El Manu voit juste. Il y a maintenant 10 et 12 ans, la Roja et l’Albiceleste furent les deux seules nations avec la Yougoslavie, à avoir privé les USA de la breloque en or sur une compétition internationale depuis le sacre olympique en 2000 à Sydney. L’Argentine s’était octroyé la plus haute marche du podium aux Jeux Olympiques d’Athènes en 2004, en sortant en demi-finale une équipe américaine en pleine débâcle, battue trois fois sur la compétition. Lors de la coupe du monde 2006, l’Espagne n’avait pas eu à jouer les Américains, défaits par la Grèce en demie mais avait lancé sa grande domination par une médaille d’or au Japon. Depuis, le socle de ces deux équipes n’a pas bougé, de l’expérience, du savoir-faire, un QI basket très au-dessus de la moyenne, un collectif réglé comme du papier à musique, et même largement ce qu’il faut de vice pour faire dérailler un adversaire mentalement.

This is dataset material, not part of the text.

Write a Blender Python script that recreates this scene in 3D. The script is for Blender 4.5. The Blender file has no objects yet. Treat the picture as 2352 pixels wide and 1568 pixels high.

« Nous sommes plus ou moins dans la même situation » observe Jose Calderon. « On se dit toujours ‘Oh ça y est, c’est leur dernier tournoi’ et ils (l’Argentine) jouent toujours. Ils jouent encore et toujours sans s’arrêter. Et comme je dis, je pense que tant que vous ne nous voyez pas définitivement éliminés, il faut continuer à jouer et donner tout ce qu’on a. »
« L’Espagne est supposée être l’une des meilleures équipes de la compétition et ils devront pourtant se confronter à une élimination si nous les battons », expliquait le capitaine ciel et blanc Luis Scola. « Probablement personne ne s’attendait à ça. Ils sont fournis en talent et ils pensaient sûrement - nous pensions tous - qu’ils concourraient pour décrocher une médaille, ce que je pense qu’ils sont toujours en mesure de faire. »
Old but gold
D’un côté comme de l’autre, on a parfois cru que le chant du cygne était proche, pour finalement ranger notre langue dans la poche. L’Espagne ‘vieillissante et amoindrie’ a vu son Pau Gasol national buriner l’équipe de France à Lille l’an dernier pour s’adjuger un troisième Euro depuis 2009. L’Argentine, dont les cadres Manu Ginobili, Luis Scola, et autres Andrés Nocioni et Carlos Delfino, déjà médaillés d’or en 2004, fêteront bientôt leur 124 ans. Ils ont pourtant prouvé à Rio qu’ils faisaient toujours partie des plus redoutables équipes du basket mondial. Capable même de nous offrir l'un - si ce n'est le - des plus beaux matches de basket du tournoi en piégeant le Brésil dans un finish fabuleux et une salle en fusion. Et même l’Espagne, sacrément bousculée pour ses trois premiers matches, battue à deux reprises, a finalement désossé la Lituanie de 50 points, histoire de rappeler à tout le monde que quand les barbus habillés en rouge se fâchent, ce n'est jamais bon à prendre. Mais les années passent quand même, et malgré la classe de ces immenses joueurs, les Jeux de Tokyo devraient accueillir des sélections largement transfigurées, passation de pouvoir oblige.
« J’ai 36 ans » déclarait justement Luis Scola. « C’est ma quatrième campagne olympique. Je n’aurais jamais cru jouer si longtemps et j’en profite pleinement. Ce sera probablement ma dernière. J’essaierai d’aller jusqu’aux 40, mais je n’y parviendrai sans doute pas. »
Ce qui renforce le caractère mythique de la rencontre de ce soir. Deux formations dominantes, au basket technique, emprunté d’anciens ou d’actuels joueurs NBA, qui sont les produits de qui s’est fait de mieux dans le basket international depuis le démantèlement de la Yougoslavie. Seuls bémols envisageables, une Argentine potentiellement un poil relâchée par la certitude de la qualification, mais qui aurait tout intérêt à ne pas l'être vu la menace USA dès les quarts en cas de scénario défavorable. Et si l'Espagne venait à s'adjuger la deuxième place du groupe, ce serait les retrouvailles ultimes aves l'équipe de France et alors là... Il faudra surveiller la frontière à l'issue du match.